Se alguém te fere a vida, Olha a fonte que passa, coração, Beijando a pedra imerecida Que se lhe atira à face, Como se nada houvesse e nada lhe alterasse O serviço de amor na beleza do chão! Aquele que te odeia ou te persegue, Embora mostre um cérebro perfeito, Não vê a sombra espessa em que se envolve E a ferida mortal que traz no peito. Quem te agrava ou injuria A cruz de provação que carregas na estrada, Não sabe quanta dor lhe virá, no futuro, Da atitude impensada. A pessoa que inveja Não percebe que alenta, dia a dia Escondido no próprio coração, O veneno minaz que lhe furta a alegria. Quem te condena as lutas em que choras Desconhece, de todo, Que abre para si mesmo, ante os campos da Terra, Uma estrada de lodo! Para ofensa que surja e ofensa que ressurja, Perdoa, esquece e ampara, outra vez e outra vez. O tempo restitui, em conta viva e certa, Todo bem que se dá, todo mal que se fez! Se alguém te fere a vida, Olha a fonte que passa, coração, Beijando a pedra imerecida Que se lhe atira à face, Como se nada houvesse e nada lhe alterasse O serviço de amor na beleza do chão. |
Os poemas de Maria Dolores têm a simplicidade, a forma e o ritmo largo de Rodrigues de Abreu em “Casa Destelhada”. Para a poética atual são expressões do passado. Não usam figuras audaciosas, nem jogo de palavras ou subentendidos. Mas isso porque Maria Dolores não pretende fazer simplesmente poesia, muito menos a poesia de efeitos gráficos e, portanto, sensorial de nossos dias. Longe de querer participar da chamada “poesia de vanguarda”, o que ela pretende é servir-se do verso espontâneo, quase na forma de prosa rimada, para comunicar-se com os homens e transmitir-lhes as suas experiências da vida espiritual.
O poema “Eles não sabem” é um belo exemplo disso. E se não tem atualidade poética, tem oportunidade ética. Publicamo-lo no momento certo, como um legítimo aparte do Além nos diálogos da Terra. E depois de lê-lo podemos replicar ao seu título com o título desta crônica. Sim, porque se eles soubessem — eles, os que ferem, injuriam, condenam, ofendem — “que o tempo restitui, em conta viva e certa, todo o bem que se dá e todo o mal .que se fez”, certamente prefeririam a prática do bem.

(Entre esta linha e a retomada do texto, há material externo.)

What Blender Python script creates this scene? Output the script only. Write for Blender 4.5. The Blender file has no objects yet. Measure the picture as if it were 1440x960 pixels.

Expressiva a maneira por que ela repete o ensino evangélico do perdoar setenta vezes sete, acentuando: “Para ofensa que surja e ofensa que ressurja, perdoa, esquece e ampara, outra vez e outra vez…” Porque as ofensas surgem e ressurgem, sempre as mesmas, na boca dos que negam e acusam. Perdoá-las e esquecê-las é amparar os ofensores, evitando que eles se afundem na semeadura do joio.
A fonte que passa, cristalina, fecundando a terra e espelhando o céu, desvia-se da pedra que se lhe atira à face e continua a cantar. Se a fonte parasse, ofendida, para enfrentar a pedra agressiva, o seu curso benéfico seria interrompido sem nenhum resultado, pois as pedras surgem e ressurgem constantemente no leito das águas.
Chico Xavier segue o exemplo da fonte há quarenta anos. Os seus inimigos de sempre — e sempre gratuitos — repetem sem cessar as mesmas injúrias através do tempo. Mas Chico é a fonte que não para, como se nada houvesse e nada o alterasse.